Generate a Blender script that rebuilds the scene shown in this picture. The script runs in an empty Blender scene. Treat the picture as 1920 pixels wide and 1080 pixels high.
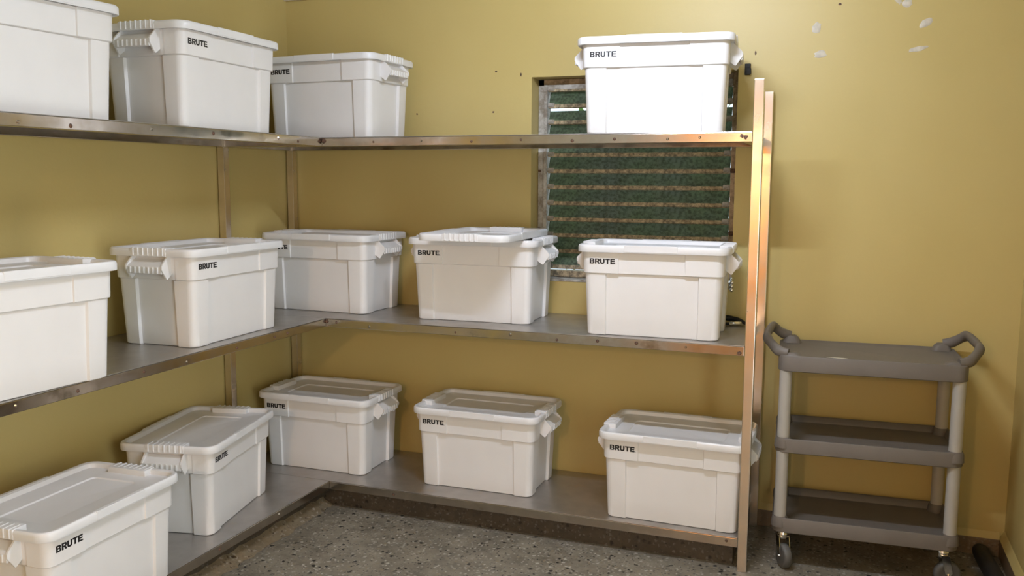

==

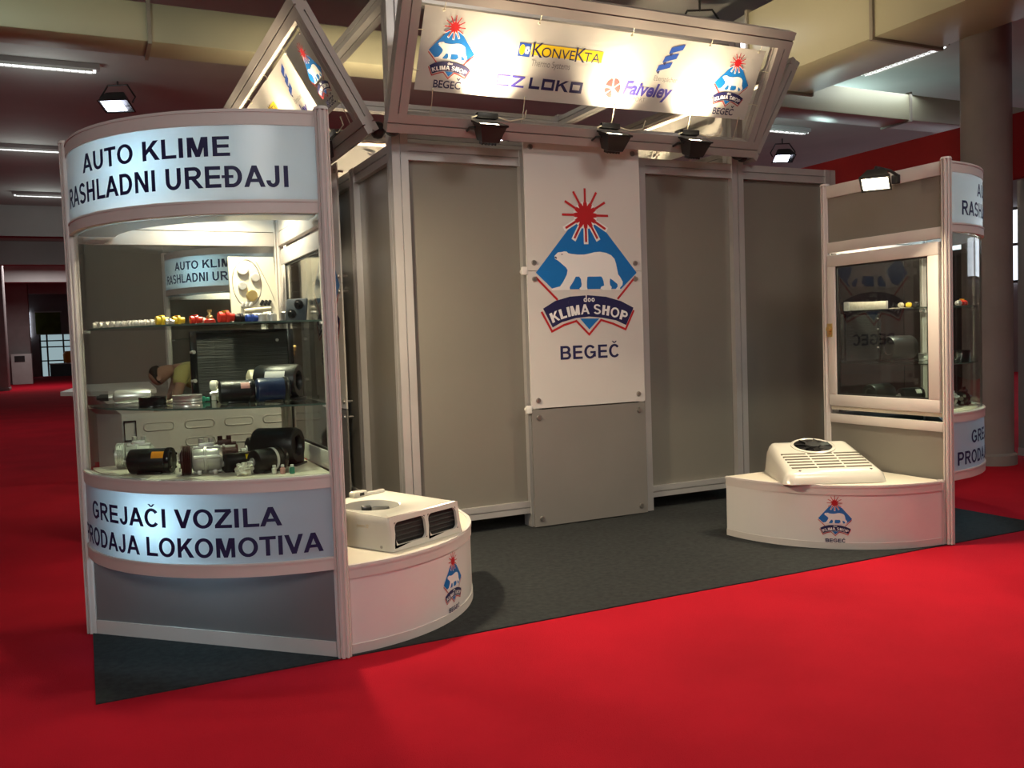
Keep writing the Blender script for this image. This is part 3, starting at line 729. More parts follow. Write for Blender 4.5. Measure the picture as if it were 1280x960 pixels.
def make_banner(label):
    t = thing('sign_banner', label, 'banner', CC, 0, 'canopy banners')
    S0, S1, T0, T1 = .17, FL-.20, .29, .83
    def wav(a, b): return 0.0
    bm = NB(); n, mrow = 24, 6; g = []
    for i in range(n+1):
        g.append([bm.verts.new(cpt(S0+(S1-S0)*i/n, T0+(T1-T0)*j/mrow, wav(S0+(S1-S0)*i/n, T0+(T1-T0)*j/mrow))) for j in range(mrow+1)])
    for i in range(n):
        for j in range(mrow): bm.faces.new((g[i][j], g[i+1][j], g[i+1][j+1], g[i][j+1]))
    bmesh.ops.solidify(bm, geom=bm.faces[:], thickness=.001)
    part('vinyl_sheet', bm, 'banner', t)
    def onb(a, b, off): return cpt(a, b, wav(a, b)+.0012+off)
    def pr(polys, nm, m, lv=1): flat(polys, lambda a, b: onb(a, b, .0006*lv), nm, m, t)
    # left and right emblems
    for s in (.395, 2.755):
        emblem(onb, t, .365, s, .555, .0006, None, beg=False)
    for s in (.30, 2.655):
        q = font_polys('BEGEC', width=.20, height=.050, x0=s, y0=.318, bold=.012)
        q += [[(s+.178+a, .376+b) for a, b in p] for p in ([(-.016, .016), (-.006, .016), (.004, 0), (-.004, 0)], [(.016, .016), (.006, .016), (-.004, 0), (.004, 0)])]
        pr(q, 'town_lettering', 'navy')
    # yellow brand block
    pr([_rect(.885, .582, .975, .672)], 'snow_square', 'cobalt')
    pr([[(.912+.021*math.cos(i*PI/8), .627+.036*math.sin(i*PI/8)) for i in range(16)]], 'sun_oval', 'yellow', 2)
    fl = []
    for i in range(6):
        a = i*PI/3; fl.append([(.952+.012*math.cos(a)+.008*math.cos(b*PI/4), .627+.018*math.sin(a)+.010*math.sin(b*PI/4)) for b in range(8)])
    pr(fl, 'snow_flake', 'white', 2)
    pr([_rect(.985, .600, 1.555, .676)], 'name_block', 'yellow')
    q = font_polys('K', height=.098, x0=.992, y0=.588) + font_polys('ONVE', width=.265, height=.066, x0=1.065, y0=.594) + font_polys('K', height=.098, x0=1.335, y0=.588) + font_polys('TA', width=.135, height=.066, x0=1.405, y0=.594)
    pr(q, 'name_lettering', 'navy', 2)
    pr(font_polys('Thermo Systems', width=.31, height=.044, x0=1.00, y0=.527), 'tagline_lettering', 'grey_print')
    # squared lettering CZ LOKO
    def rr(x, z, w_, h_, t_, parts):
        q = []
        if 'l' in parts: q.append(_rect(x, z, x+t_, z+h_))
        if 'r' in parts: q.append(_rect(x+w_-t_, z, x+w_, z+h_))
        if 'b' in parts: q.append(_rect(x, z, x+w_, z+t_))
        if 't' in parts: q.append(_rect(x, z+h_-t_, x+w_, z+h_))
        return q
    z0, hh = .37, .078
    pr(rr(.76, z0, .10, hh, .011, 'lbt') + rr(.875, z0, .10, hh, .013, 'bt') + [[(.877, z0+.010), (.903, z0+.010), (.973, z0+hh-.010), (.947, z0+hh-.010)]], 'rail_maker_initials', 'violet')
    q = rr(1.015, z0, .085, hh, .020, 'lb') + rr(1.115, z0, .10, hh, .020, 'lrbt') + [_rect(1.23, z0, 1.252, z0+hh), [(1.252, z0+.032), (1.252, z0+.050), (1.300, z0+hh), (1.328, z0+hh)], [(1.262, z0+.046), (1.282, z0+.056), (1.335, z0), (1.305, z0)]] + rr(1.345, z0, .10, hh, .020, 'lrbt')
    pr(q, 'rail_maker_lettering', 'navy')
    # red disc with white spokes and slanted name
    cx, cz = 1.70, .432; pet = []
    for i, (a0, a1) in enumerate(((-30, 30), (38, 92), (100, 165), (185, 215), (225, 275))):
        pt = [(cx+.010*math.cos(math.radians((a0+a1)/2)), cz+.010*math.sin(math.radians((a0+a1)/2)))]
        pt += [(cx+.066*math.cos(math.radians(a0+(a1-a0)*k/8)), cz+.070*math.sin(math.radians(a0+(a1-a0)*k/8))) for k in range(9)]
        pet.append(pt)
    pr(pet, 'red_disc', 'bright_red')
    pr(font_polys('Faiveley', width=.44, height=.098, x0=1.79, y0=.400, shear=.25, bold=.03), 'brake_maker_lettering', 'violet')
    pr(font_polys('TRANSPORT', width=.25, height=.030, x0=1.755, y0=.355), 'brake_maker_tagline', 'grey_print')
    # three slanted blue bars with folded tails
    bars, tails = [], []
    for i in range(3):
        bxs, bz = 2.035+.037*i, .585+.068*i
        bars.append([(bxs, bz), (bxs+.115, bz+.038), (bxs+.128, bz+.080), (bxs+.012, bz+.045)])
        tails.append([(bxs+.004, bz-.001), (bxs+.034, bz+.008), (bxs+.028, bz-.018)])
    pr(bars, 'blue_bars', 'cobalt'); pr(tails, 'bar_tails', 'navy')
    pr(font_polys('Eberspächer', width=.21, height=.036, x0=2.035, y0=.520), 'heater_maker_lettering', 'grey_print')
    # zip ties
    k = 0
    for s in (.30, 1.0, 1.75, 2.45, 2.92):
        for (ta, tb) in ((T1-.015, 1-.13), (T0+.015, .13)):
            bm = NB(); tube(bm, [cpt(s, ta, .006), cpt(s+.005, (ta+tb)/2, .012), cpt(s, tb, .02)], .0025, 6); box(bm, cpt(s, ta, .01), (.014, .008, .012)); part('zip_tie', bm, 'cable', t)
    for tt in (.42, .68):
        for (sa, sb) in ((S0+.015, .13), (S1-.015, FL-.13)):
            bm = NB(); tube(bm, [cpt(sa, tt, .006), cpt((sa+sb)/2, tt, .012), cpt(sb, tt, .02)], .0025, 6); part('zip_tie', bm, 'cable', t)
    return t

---

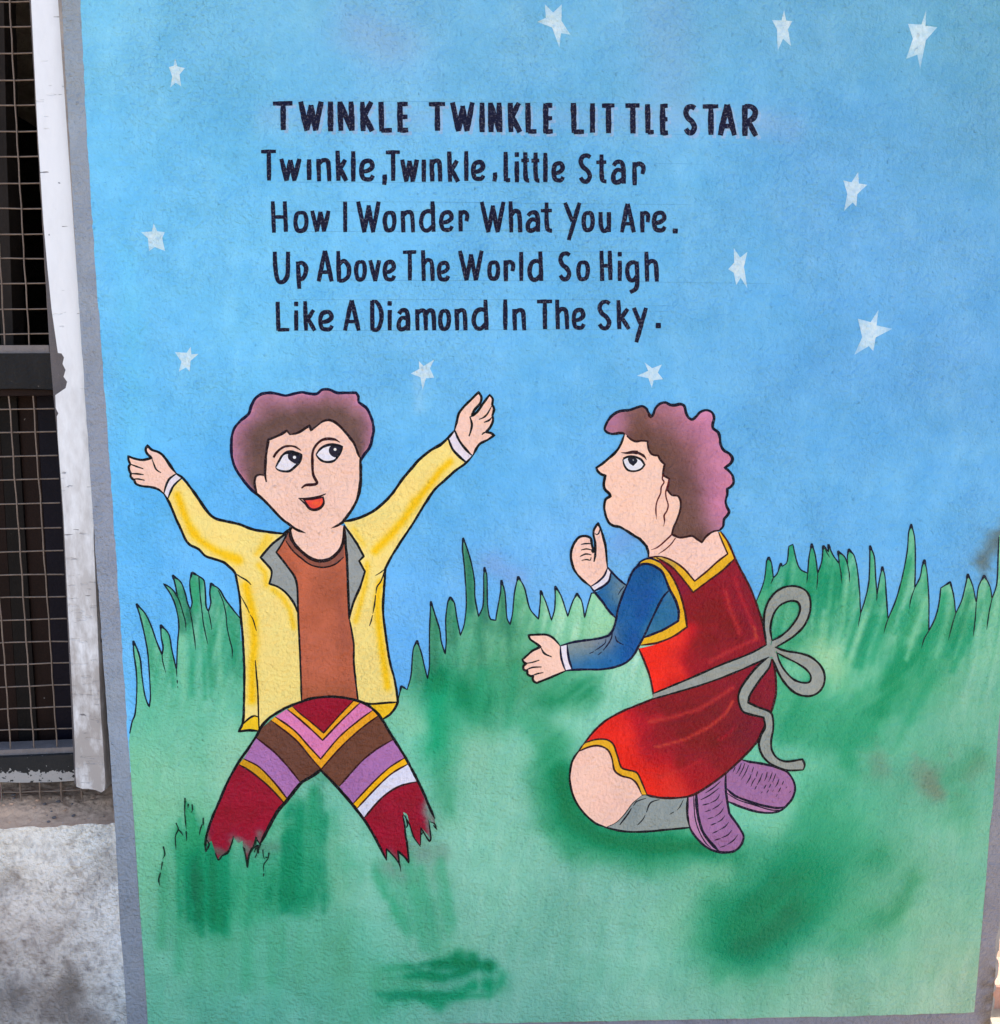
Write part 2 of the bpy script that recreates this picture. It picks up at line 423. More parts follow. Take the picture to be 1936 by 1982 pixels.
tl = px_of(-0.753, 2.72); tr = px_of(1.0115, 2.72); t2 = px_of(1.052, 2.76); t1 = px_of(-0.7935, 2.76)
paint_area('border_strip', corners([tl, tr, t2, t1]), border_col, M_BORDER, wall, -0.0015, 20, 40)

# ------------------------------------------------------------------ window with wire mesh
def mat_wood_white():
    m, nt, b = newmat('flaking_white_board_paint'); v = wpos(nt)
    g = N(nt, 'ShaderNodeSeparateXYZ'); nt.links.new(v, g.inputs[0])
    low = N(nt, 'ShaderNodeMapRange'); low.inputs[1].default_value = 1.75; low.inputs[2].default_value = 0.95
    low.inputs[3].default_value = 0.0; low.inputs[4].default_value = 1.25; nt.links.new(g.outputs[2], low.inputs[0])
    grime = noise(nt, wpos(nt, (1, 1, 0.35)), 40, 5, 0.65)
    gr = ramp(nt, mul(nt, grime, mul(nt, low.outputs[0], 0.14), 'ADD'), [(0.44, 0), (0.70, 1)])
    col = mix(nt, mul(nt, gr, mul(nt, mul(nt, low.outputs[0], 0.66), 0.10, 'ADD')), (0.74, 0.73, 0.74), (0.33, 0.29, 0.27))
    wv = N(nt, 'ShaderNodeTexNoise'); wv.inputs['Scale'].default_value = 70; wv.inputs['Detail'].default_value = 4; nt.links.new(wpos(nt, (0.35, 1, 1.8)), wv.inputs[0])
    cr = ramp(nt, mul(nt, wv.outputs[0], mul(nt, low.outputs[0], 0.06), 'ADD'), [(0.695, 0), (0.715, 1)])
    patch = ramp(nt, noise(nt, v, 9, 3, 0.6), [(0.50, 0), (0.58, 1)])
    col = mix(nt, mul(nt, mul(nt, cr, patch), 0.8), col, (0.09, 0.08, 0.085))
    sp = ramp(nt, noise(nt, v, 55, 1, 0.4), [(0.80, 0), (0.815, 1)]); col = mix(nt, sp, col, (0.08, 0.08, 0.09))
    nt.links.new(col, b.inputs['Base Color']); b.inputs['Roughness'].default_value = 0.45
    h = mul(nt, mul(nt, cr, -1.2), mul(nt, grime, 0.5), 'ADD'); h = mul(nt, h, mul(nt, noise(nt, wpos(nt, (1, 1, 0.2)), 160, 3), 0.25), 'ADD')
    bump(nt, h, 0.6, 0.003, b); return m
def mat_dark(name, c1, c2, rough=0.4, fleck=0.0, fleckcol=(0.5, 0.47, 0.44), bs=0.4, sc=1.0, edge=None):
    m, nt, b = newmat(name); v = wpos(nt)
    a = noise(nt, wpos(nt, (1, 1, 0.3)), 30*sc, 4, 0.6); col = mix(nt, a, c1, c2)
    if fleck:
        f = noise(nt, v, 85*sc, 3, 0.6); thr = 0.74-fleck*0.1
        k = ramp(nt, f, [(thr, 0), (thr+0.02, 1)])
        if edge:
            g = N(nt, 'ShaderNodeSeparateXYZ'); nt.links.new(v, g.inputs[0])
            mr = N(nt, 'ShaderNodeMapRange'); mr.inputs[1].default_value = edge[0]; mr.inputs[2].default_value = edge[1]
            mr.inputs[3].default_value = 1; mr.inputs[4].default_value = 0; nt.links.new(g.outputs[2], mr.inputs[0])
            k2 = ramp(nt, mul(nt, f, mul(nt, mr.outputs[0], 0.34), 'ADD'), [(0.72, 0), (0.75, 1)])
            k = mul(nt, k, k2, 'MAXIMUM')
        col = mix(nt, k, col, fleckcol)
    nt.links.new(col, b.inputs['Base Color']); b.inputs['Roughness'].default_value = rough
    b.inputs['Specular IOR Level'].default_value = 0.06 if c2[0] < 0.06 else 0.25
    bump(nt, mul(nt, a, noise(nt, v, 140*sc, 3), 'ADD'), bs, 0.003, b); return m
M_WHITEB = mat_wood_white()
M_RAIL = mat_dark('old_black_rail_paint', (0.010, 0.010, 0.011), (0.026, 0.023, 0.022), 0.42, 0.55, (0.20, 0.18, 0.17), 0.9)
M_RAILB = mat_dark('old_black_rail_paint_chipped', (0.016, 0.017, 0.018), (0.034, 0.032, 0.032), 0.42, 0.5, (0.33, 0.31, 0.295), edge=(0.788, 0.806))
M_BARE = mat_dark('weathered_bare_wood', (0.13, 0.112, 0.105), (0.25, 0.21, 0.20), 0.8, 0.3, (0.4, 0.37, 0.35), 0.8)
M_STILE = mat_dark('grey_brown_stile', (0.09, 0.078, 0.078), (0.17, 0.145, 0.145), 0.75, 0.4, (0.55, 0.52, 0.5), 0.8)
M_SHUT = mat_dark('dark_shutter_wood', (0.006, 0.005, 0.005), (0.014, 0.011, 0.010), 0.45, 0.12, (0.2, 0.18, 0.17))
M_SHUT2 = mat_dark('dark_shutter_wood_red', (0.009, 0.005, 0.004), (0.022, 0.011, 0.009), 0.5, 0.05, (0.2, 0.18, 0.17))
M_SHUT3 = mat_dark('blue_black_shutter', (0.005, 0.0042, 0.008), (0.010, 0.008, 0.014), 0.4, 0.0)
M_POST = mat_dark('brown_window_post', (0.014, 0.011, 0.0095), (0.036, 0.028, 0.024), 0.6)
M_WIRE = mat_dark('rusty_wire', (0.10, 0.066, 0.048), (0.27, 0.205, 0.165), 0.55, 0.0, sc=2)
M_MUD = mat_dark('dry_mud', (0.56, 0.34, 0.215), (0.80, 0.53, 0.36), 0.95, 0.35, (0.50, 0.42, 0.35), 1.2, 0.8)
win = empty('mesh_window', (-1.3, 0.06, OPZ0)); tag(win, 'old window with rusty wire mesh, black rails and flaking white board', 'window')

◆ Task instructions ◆
Take the line containing "Write part 2" and the line containing "-0.0015, 20, 40)". Write out both and all lines between, exactly, and nothing more.

◆ Result for this task ◆
Write part 2 of the bpy script that recreates this picture. It picks up at line 423. More parts follow. Take the picture to be 1936 by 1982 pixels.
tl = px_of(-0.753, 2.72); tr = px_of(1.0115, 2.72); t2 = px_of(1.052, 2.76); t1 = px_of(-0.7935, 2.76)
paint_area('border_strip', corners([tl, tr, t2, t1]), border_col, M_BORDER, wall, -0.0015, 20, 40)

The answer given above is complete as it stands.